Who Signs the Signer?
The certificate chain doesn't survive many questions - keep asking who signed what, and you end up at a root that signed itself. Most assumptions in security are, too.
Who?
Without identity verification, a man-in-the-middle (MITM) can negotiate encryption with both parties and forward traffic between them, keeping the channel encrypted to the wrong endpoint the entire time.
Certificates solve this by binding a public key to a domain name, signed by a Certificate Authority your browser already trusts.
Root CAs sign intermediate CAs, which sign the certificates servers actually use, and your browser trusts a set of root CAs that ship with the operating system because your OS vendor decided to include them.
What?
In 2011, DigiNotar, a trusted root CA, was compromised. Attackers issued fraudulent certificates for Google that every browser accepted. One link in the chain failed, and the whole thing came apart.

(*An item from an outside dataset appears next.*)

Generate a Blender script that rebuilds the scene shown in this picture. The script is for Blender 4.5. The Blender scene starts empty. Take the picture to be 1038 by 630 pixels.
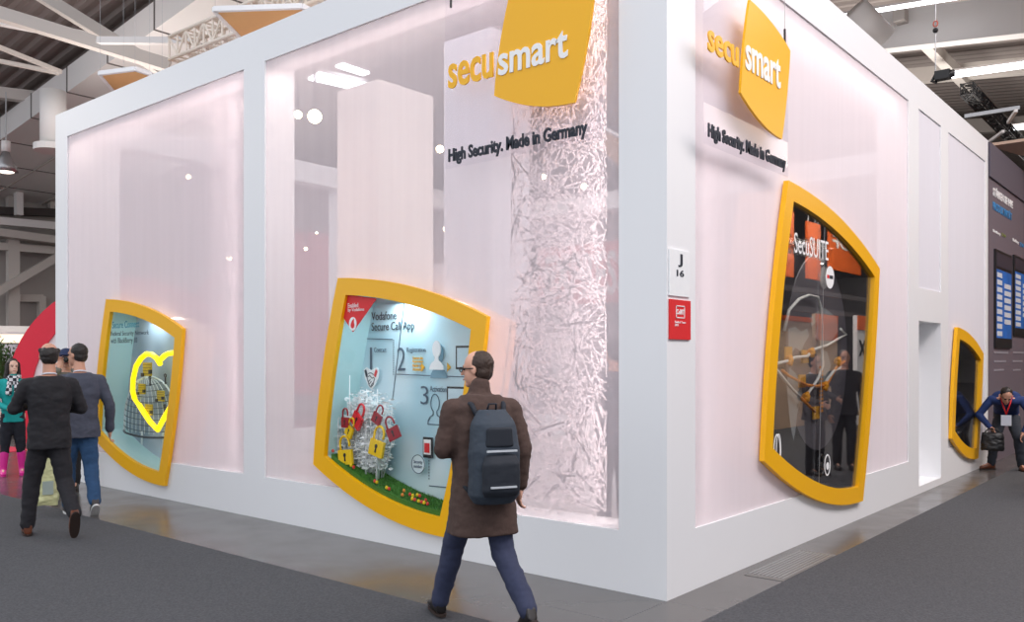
import bpy, bmesh, math, random
from mathutils import Vector, Matrix, noise
from mathutils.geometry import tessellate_polygon

random.seed(7)
COL = bpy.context.scene.collection
PI = math.pi
WORK = bpy.data.scenes.new('workbench')
def baked(tmp):
    WORK.collection.objects.link(tmp); vl = WORK.view_layers[0]; vl.update()
    me = bpy.data.meshes.new_from_object(tmp.evaluated_get(vl.depsgraph))
    bpy.data.objects.remove(tmp)
    return me

# ------------------------------------------------------------------ camera maths
FPX, CXP, HYP = 875.6, 519.0, 364.0
CAM = Vector((2.926, -5.115, 1.6235))
CR = Vector((0.7668, 0.6419, 0)); CF = Vector((-0.6419, 0.7668, 0))
def ray(x, y): return CR * ((x - CXP) / FPX) + CF + Vector((0, 0, (HYP - y) / FPX))
def onY(x, y, Y): d = ray(x, y); return CAM + d * ((Y - CAM.y) / d.y)
def onX(x, y, X): d = ray(x, y); return CAM + d * ((X - CAM.x) / d.x)
def onZ(x, y, Z): d = ray(x, y); return CAM + d * ((Z - CAM.z) / d.z)

# ------------------------------------------------------------------ materials
def lin(c):
    return tuple((v / 255 / 12.92) if v / 255 <= 0.04045 else ((v / 255 + 0.055) / 1.055) ** 2.4 for v in c)
MATS = {}
def mat(name, rgb, rough=0.6, metal=0.0, var=0.06, scale=20.0, bump=0.0, emit=0.0, spec=None, coat=0.0):
    if name in MATS: return MATS[name]
    m = bpy.data.materials.new(name); m.use_nodes = True
    nt = m.node_tree; N = nt.nodes; L = nt.links
    b = N['Principled BSDF']
    c = lin(rgb)
    tc = N.new('ShaderNodeTexCoord'); nz = N.new('ShaderNodeTexNoise')
    nz.inputs['Scale'].default_value = scale; nz.inputs['Detail'].default_value = 4
    L.new(tc.outputs['Object'], nz.inputs['Vector'])
    mx = N.new('ShaderNodeMix'); mx.data_type = 'RGBA'
    mx.inputs[6].default_value = (*[v * (1 - var) for v in c], 1)
    mx.inputs[7].default_value = (*[min(1, v * (1 + var)) for v in c], 1)
    L.new(nz.outputs['Fac'], mx.inputs[0]); L.new(mx.outputs[2], b.inputs['Base Color'])
    b.inputs['Roughness'].default_value = rough; b.inputs['Metallic'].default_value = metal
    if spec is not None: b.inputs['Specular IOR Level'].default_value = spec
    if coat: b.inputs['Coat Weight'].default_value = coat
    if bump:
        bp = N.new('ShaderNodeBump'); bp.inputs['Strength'].default_value = bump; bp.inputs['Distance'].default_value = 0.01
        L.new(nz.outputs['Fac'], bp.inputs['Height']); L.new(bp.outputs[0], b.inputs['Normal'])
    if emit:
        L.new(mx.outputs[2], b.inputs['Emission Color']); b.inputs['Emission Strength'].default_value = emit
    MATS[name] = m
    return m

def scrim_mat(name, rgb, opacity, scale=260):
    m = bpy.data.materials.new(name); m.use_nodes = True
    nt = m.node_tree; N = nt.nodes; L = nt.links
    N.clear()
    out = N.new('ShaderNodeOutputMaterial'); mx = N.new('ShaderNodeMixShader'); tr = N.new('ShaderNodeBsdfTransparent')
    df = N.new('ShaderNodeBsdfDiffuse'); tl = N.new('ShaderNodeBsdfTranslucent'); m2 = N.new('ShaderNodeMixShader')
    df.inputs[0].default_value = (*lin(rgb), 1); tl.inputs[0].default_value = (*lin(rgb), 1)
    m2.inputs[0].default_value = 0.22
    tc = N.new('ShaderNodeTexCoord'); mp = N.new('ShaderNodeMapping'); mp.inputs['Scale'].default_value = (1, 1, 0.06)
    nz = N.new('ShaderNodeTexNoise'); nz.inputs['Scale'].default_value = 9; nz.inputs['Detail'].default_value = 3
    ma = N.new('ShaderNodeMapRange'); ma.inputs[1].default_value = 0.3; ma.inputs[2].default_value = 0.7
    ma.inputs[3].default_value = opacity - 0.012; ma.inputs[4].default_value = opacity + 0.012
    L.new(tc.outputs['Object'], mp.inputs[0]); L.new(mp.outputs[0], nz.inputs[0]); L.new(nz.outputs['Fac'], ma.inputs[0])
    L.new(df.outputs[0], m2.inputs[1]); L.new(tl.outputs[0], m2.inputs[2])
    L.new(ma.outputs[0], mx.inputs[0]); L.new(tr.outputs[0], mx.inputs[1]); L.new(m2.outputs[0], mx.inputs[2])
    L.new(mx.outputs[0], out.inputs[0]); MATS[name] = m
    return m

def glass_mat(name, ior, tint=(1, 1, 1), rough=0.0):
    m = bpy.data.materials.new(name); m.use_nodes = True
    nt = m.node_tree; N = nt.nodes; L = nt.links
    N.clear()
    out = N.new('ShaderNodeOutputMaterial'); mx = N.new('ShaderNodeMixShader'); tr = N.new('ShaderNodeBsdfTransparent')
    gl = N.new('ShaderNodeBsdfGlossy'); gl.inputs['Roughness'].default_value = rough; tr.inputs[0].default_value = (*tint, 1)
    fr = N.new('ShaderNodeFresnel'); ge = N.new('ShaderNodeNewGeometry'); mr = N.new('ShaderNodeMapRange')
    mr.inputs[3].default_value = ior; mr.inputs[4].default_value = 1 / ior     # same index on leaving the sheet
    L.new(ge.outputs['Backfacing'], mr.inputs[0]); L.new(mr.outputs[0], fr.inputs['IOR'])
    L.new(fr.outputs[0], mx.inputs[0]); L.new(tr.outputs[0], mx.inputs[1]); L.new(gl.outputs[0], mx.inputs[2])
    L.new(mx.outputs[0], out.inputs[0]); MATS[name] = m
    return m

def emit_mat(name, rgb, s):
    if name in MATS: return MATS[name]
    m = bpy.data.materials.new(name); m.use_nodes = True
    N = m.node_tree.nodes; N.clear()
    e = N.new('ShaderNodeEmission'); o = N.new('ShaderNodeOutputMaterial')
    e.inputs[0].default_value = (*lin(rgb), 1); e.inputs[1].default_value = s
    m.node_tree.links.new(e.outputs[0], o.inputs[0]); MATS[name] = m
    return m

WHITE = mat('white_lacquer', (243, 244, 246), 0.45, var=0.01, scale=3)
INNER = mat('white_matte', (240, 232, 234), 0.8, var=0.01, scale=3)
PEACH = mat('peach_warm_light', (246, 206, 186), 0.7, var=0.03, scale=2)  # warm light on the case sides put into this colour
YEL = mat('yellow_lacquer', (255, 188, 0), 0.35, var=0.02, scale=3)
YELT = mat('yellow_print', (245, 180, 0), 0.5, var=0.01)
WTXT = mat('white_print', (250, 250, 250), 0.5, var=0.01)
INK = mat('dark_ink', (30, 38, 52), 0.6, var=0.02)
GREYINK = mat('slate_ink', (70, 90, 108), 0.6, var=0.02)
RED = mat('red_print', (225, 40, 45), 0.5, var=0.02)
TEALP = mat('teal_ink', (30, 130, 150), 0.5)
METAL = mat('brushed_steel', (170, 170, 172), 0.35, 0.8)
BLACK = mat('black_plastic', (22, 22, 24), 0.4)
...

After DigiNotar, Certificate Transparency introduced public append-only logs that record every certificate a CA issues. Issuance can now be monitored and audited, but that's still just another entity to trust.

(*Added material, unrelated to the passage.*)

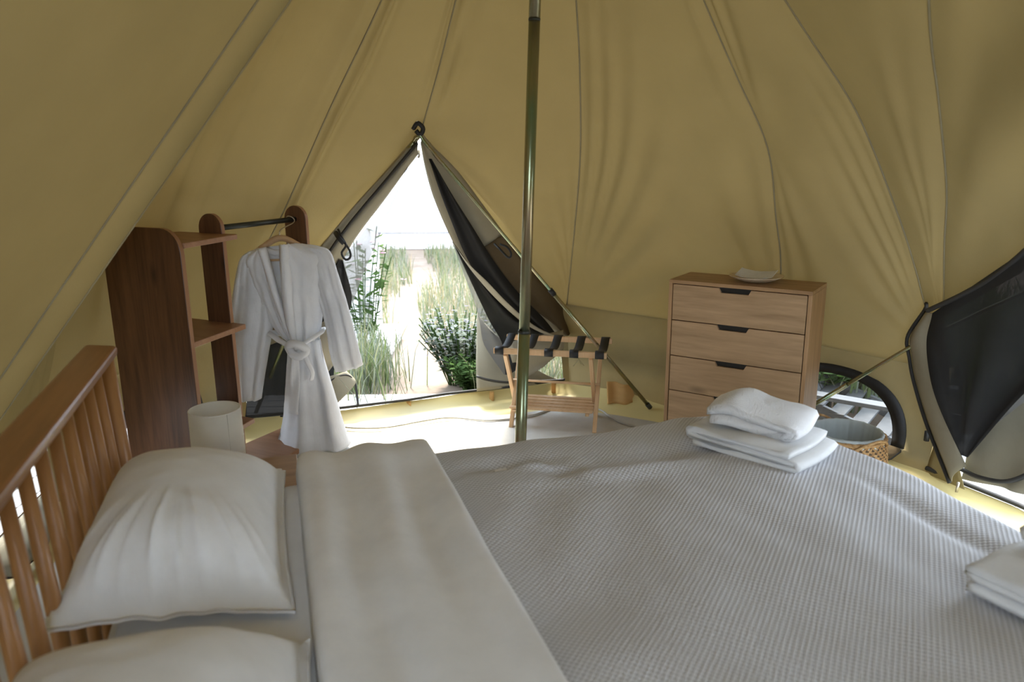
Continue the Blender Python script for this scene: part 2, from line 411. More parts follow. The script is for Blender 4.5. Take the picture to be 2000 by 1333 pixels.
# low canvas walls below the roof, some with a half-moon window
def wall(name, a, b_, a0, b0, label, win=None, n=44, zt=.53, zb=.05):
    """a, b: top corners, a0, b0: bottom corners; win = (s0, s1, sill z, arch top z)"""
    A, B, A0, B0 = Vector((*a, zt)), Vector((*b_, zt)), Vector((*a0, zb)), Vector((*b0, zb)); V = []; F = []
    ztop = lambda s: 0
    for j in range(n):
        s = j / (n - 1); top = A.lerp(B, s); bot = A0.lerp(B0, s)
        if win and win[0] < s < win[1]:
            q = (s - win[0]) / (win[1] - win[0]) * 2 - 1; h0, h1 = win[2], win[2] + (win[3] - win[2]) * math.sqrt(max(0, 1 - abs(q) ** 2.3))
        else: h0 = h1 = (win[2] if win else .25)
        for z in (zb, (zb + h0) / 2, h0, h1, (h1 + zt) / 2, zt):
            f_ = (z - zb) / (zt - zb); p = bot.lerp(top, f_); p += Vector((0, 0, 0))
            V.append(p + (INSIDE - p).normalized() * ((.006 * nz(p.x * 4, p.y * 4, z * 3) + .01) * math.sin(math.pi * f_) - .004 * f_) + UP_ * (.025 * f_ ** 8 - (.05 if z == zb else 0)))
    for j in range(n - 1):
        for k_ in range(5):
            s = (j + .5) / (n - 1)
            if k_ == 2 and (not win or not (win[0] < s < win[1])):
                pass
            if k_ == 2 and win and win[0] < s < win[1]: continue
            F.append((j * 6 + k_, (j + 1) * 6 + k_, (j + 1) * 6 + k_ + 1, j * 6 + k_ + 1))
    o = mesh(name, V, F, M['wall'], None); tag(o, label, None, None, 'structure'); return o
wall('wall_left', (-1.97, .10), (-1.80, 2.335), (-1.99, .10), (-1.86, 2.30), 'khaki canvas side wall beside the near end of the bed')
wall('wall_left', (-1.80, 2.335), (-1.93, 2.98), (-1.86, 2.30), (-1.97, 2.95), 'khaki canvas wall with a half-moon window behind the headboard', (.06, .95, .16, .44))
wall('wall_left', (-1.93, 2.98), (-1.60, 4.12), (-1.97, 2.95), (-1.60, 4.06), 'khaki canvas wall behind the dark wardrobe', (.30, .80, .14, .42))
wall('wall_left', (-1.60, 4.12), (-1.532, 4.284), (-1.60, 4.06), (-1.51, 4.06), 'narrow strip of khaki wall at the left of the front door', n=6)
wall('wall_front', (.30, 4.95), (.365, 4.93), (.335, 4.70), (.37, 4.72), 'narrow strip of khaki wall at the right of the front door', n=6)
wall('wall_front', (.365, 4.93), (1.42, 4.02), (.37, 4.72), (1.40, 3.98), 'brown khaki wall between the luggage rack and the chest of drawers')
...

On corporate networks, a root CA installed on employee machines lets the network generate certificates on the fly for every HTTPS connection, decrypting and re-encrypting traffic as it passes through. Technically identical to a MITM attack, the only difference is who installed the root certificate and whether you agreed to it.
Why?
Every system has a version of the self-signed root, some assumption at the foundation that everything else is built on. The certificate chain makes it literal, and most of vulnerability research is finding the ones that aren't.